For the past 15 months, the Michigan High School Athletic Association has focused more of its precious resources of time and money on these four priorities:

  • Define and Defend Educational Athletics

  • Promote Participant Health and Safety

  • Serve and Support Junior High/Middle School Programs

  • Recruit and Retain Contest Officials

These topics were brought into focus by making time for the MHSAA staff and Representative Council to pause from the frenetic pace of everyday duties to talk about constituents’ current needs and to think about the next big things that are just down the road and perhaps around a metaphorical corner.

It is time to ignore the tyranny of the urgent, push “pause,” and engage the MHSAA staff and Representative Council once again in a time of research into and reflection about the current and near-future needs and wants of the constituents they serve. This discussion could lead anywhere, but these topics will get things started:

  • What’s next for kids that could/should involve us – e.g., Robotics? E-Games? Water Polo? Girls Field Hockey? Boys Volleyball? Girls Flag Football? Road Racing? Snowboarding? Weightlifting?

  • What’s our role with respect to special programming for students with cognitive or physical disabilities?
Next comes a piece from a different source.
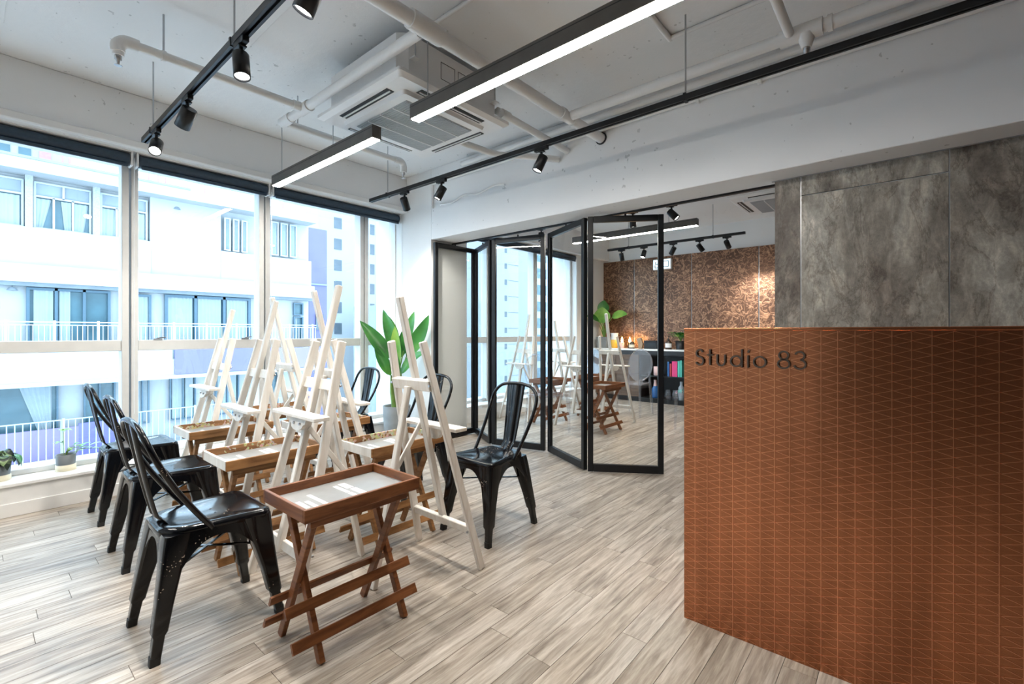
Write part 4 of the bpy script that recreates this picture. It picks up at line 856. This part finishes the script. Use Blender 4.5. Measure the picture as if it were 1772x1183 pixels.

  • If given a windfall, how would we best spend $50,000? $250,000? $500,000?

Model Education

December 13, 2013

The athletic classroom is at least as pregnant with teachable moments as any other classroom of our comprehensive secondary schools.

I believe this so strongly that there is a tendency to overstate this truth; but if we include non-athletic activities like speech, music, debate and drama, I am even more certain it is true.

It is true in large part because nowhere in education will one find it to the degree we do in school activities that teachers are teaching what they want to teach to students who are learning what they want to learn, and both teachers and learners are willing to work hour after hour on their own time, even after the so-called “school day,” to make sure that everything that can be taught is taught and everything that can be learned is learned.

This is not a distraction from the educational mission of schools. It is a model of what more of education should be. And we shouldn’t hesitate to say so. Nor should we hesitate any longer to provide these model programs for younger grade levels.